Wednesday, August 31, 2011

What Amazing Faith and Confidence!

As I read through Psalms 5 and 6 this morning, it struck me like never before how David doesn't just throw up prayers to God hoping that something might be heard and God might do something in response.  No!  David prays with conviction, assurance, and expectation that God will work in and through his life.  

He says in 5:3, "O, Lord, in the morning you hear my voice; in the morning I prepare a sacrifice for you and watch."  In 6:9, he says, "The Lord has heard my plea; the Lord accepts my prayer.  All my enemies shall be ashamed and greatly troubled; they shall turn back and be put to shame in a moment."  

Where does this assurance come from?  From David's understanding of God's consistent and steadfast love through his life.  From David's understanding that he, and we, can only enter God's house through grace - or as David puts it, "through the abundance of [His] steadfast love" - and that God wants us to do so every moment of every day.  David sings it well in 5:11-12, "But let all who take refuge in you rejoice; let them ever sing for joy, an spread protection over them, that those who love your name may exult in you.  For you bless the righteous, O Lord; you cover him with favor as with a shield."

My prayer is for this confidence, assurance, and expectation that God has worked, is working, and will work in my life through my prayers.  And that I will pray without ceasing, knowing that only God can lead me into righteousness and make my path straight before me. (v. 5:8)  I pray that same prayer for each of you reading this.

Resting in the Psalms


"You have put more joy in my heart than they have when their grain and wine abound.  In peace I will both lie down and sleep; for you alone, O Lord, make me dwell in safety." Psalm 4:7-8.  

What amazing words for us to rest in during our crazy lives.  As one commentator put it, David is telling us through this Psalm that "[t]rue joy and peace depend not on circumstances but on God’s protection and provisions."  And that protection and provision never fails. 
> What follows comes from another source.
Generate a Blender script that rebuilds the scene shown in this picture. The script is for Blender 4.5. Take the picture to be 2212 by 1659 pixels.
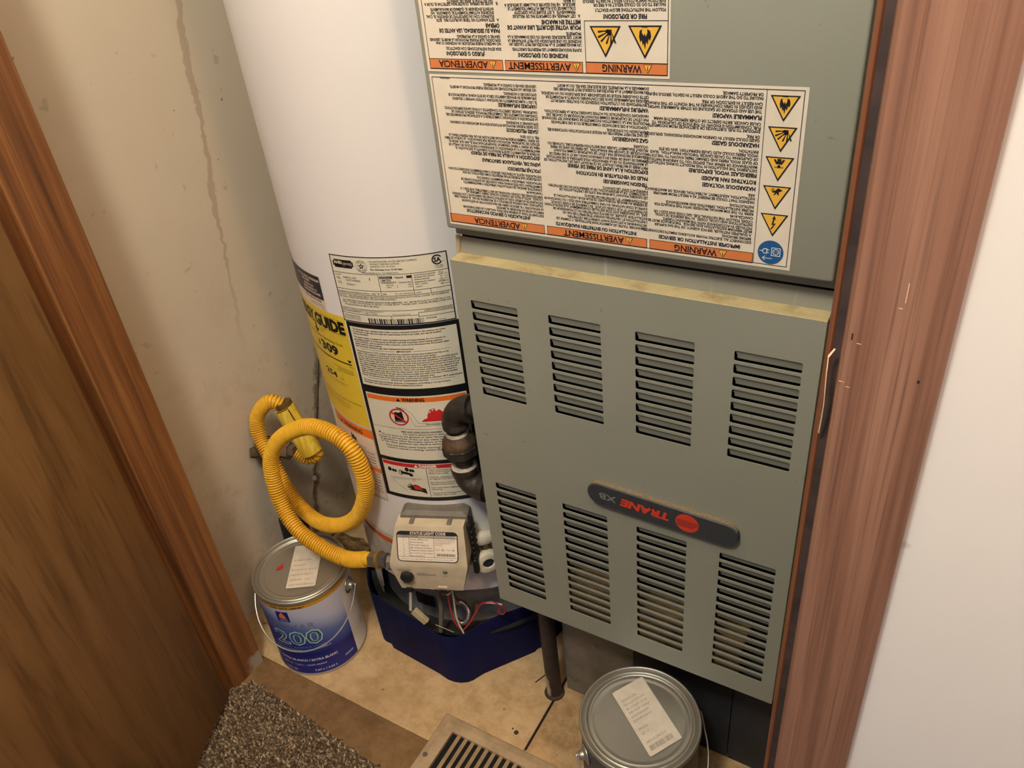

It never ceases to amaze me when I read the Psalms that David continually remembers and cries out to God, and rests in God, even when his world is crashing around him. In Psalms 3 (and likely 4), David is writing while he is fleeing from his own son, Absalom, who is trying to kill him so that he can completely take over David's throne (for this amazing, tragic story, read 2 Samuel 15-18).  And, if that weren't enough, many people were taunting David and saying that God would not protect and save him from Absalom (Psalms 3:1-2).  Yet, in the midst of that horrific circumstance, David nonetheless remembers how God has provided for him and has complete faith that God will protect and provide for him again (Psalms 3:3-8).  In fact, he says, "I will not be afraid of many thousands of people who have set themselves against me all around."   

How many of us could have that same confidence in God's protection and provision if many thousands of people wanted to kill us?  David then ends Psalms 3 with a reminder that "Salvation belongs to the Lord" -- NOBODY or NOTHING ELSE! 

As I rest in that reminder and look forward to resting in the Psalms for the next couple months, it gives me a tremendous peace and calm in the midst of the craziness and difficulties in my life.  It reminds me that, though the circumstances in my life seem like major hurdles in the short-term, they are minor blips on the radar screen in the big picture and God alone, not anything that I do on my own, will "make me dwell in safety."  God alone will "put more joy in my heart" than anything I can do on my own or I can get from others.